Mr. Bali argued that the legal circumstances prevailing in other parts of the world wherein the age of criminal responsibility has been fixed between ten to sixteen years, the provisions of Sections 15 and 16 of the Act needed to be reconsidered in regard to the level of punishment in respect of heinous offences. The writ petition was dismissed by the Supreme Court on following grounds:

  • The incident occurred on the night of 16-12-2012 was maniacal, but the role of juvenile is yet to be established. The report of Crimes Report Bureau shows that the numbers of crimes committed by the juveniles comes to about 2% of the countries crime rate.
  • The essence of Juvenile Justice Act, 2000 and Juvenile Justice Rules, 2007 framed thereunder is “Restorative” not “Retributive”. Juvenile Justice (Care and Protection of Children) Act, 2000 as amended in 2006 and juvenile Justice (Care and Protection of Children) Rules, 2007, are based on sound International Principle and provisions contained in the Constitution of India.
  • Increase in the number of crimes, in recent times, by adults and not by juvenile. The decision of Government to raise the age limit from sixteen to eighteen in Juvenile Justice Act, 2000, strongly favour to retain Section 2(k) and 2(l) in the manner in which it exists in the statute.
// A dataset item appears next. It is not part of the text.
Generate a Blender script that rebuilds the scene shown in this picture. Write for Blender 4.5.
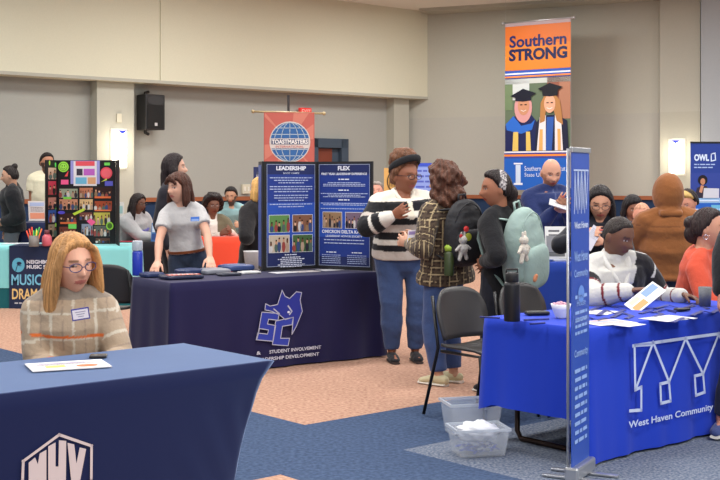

Key Law Position established in the case:

  1. Can a juvenile be set free after attaining majority while his sentence has not been completed?

    No.

    Prior to the amendment of 2006, Section 15(1)(g) of Juvenile Justice Act, 2000 allows a juvenile to be set free on attaining majority even if sentence is not completed in heinous crimes. The amendment of 2006 came into force on 22-08-2016, the position of sentencing under Section 15 was also amended. Now it makes it clear that a juvenile has to complete whole of the sentence even after attaining the majority.

    The court said that “one misunderstanding of the law relating to the sentencing of juveniles, needs to be corrected… It was generally perceived that a juvenile was free to go, even if he had committed a heinous crime, when he ceased to be a juvenile. The said understanding needs to be clarified on account of the amendment which came into force with effect from 22.8.2006, it makes it clear that even if a juvenile attains the age of eighteen years within a period of one year he would still have to undergo a sentence of three years, which could spill beyond the period of one year when he attained majority.
  • Is it justified to reduce the upper age limit of juvenile from 18 to 16 years under the Juvenile Justice Act?

    No.

    The court observed that the Juvenile Justice Act and Juvenile Justice (Care and Protection of Children) Rules are based on sound principles contained in the provisions of the Indian Constitution and various International conventions. The Constitution guarantees several rights to the children and enables the government to make special provisions for children. The court said in para 63, “The essence of the Juvenile Justice (Care and Protection of Children) Act, 2000, and the Rules framed thereunder in 2007, is restorative and not retributive, providing for rehabilitation and re- integration of children in conflict with law into mainstream society. The age of eighteen has been fixed on account of the understanding of experts in child psychology and behavioural patterns that till such an age the children in conflict with law could still be redeemed and restored to mainstream society, instead of becoming hardened criminals in future.”

    Several international instrument like Beijing Rules, Riyadh Guidelines and Havana Rules recognise the special vulnerability of children. Article 1 of Convention of the right of the Child provided the basis of 18 years as the upper age limit for children under the Juvenile Justice Act. This upper limit of 18 years is also supported by the scientific data, shows that brain continues to develop till he reaches at least the age of 18. For these reasons the court stated that, in absence of proper data, it was unwilling to interfere with the provisions of Juvenile Justice Act and its Rules.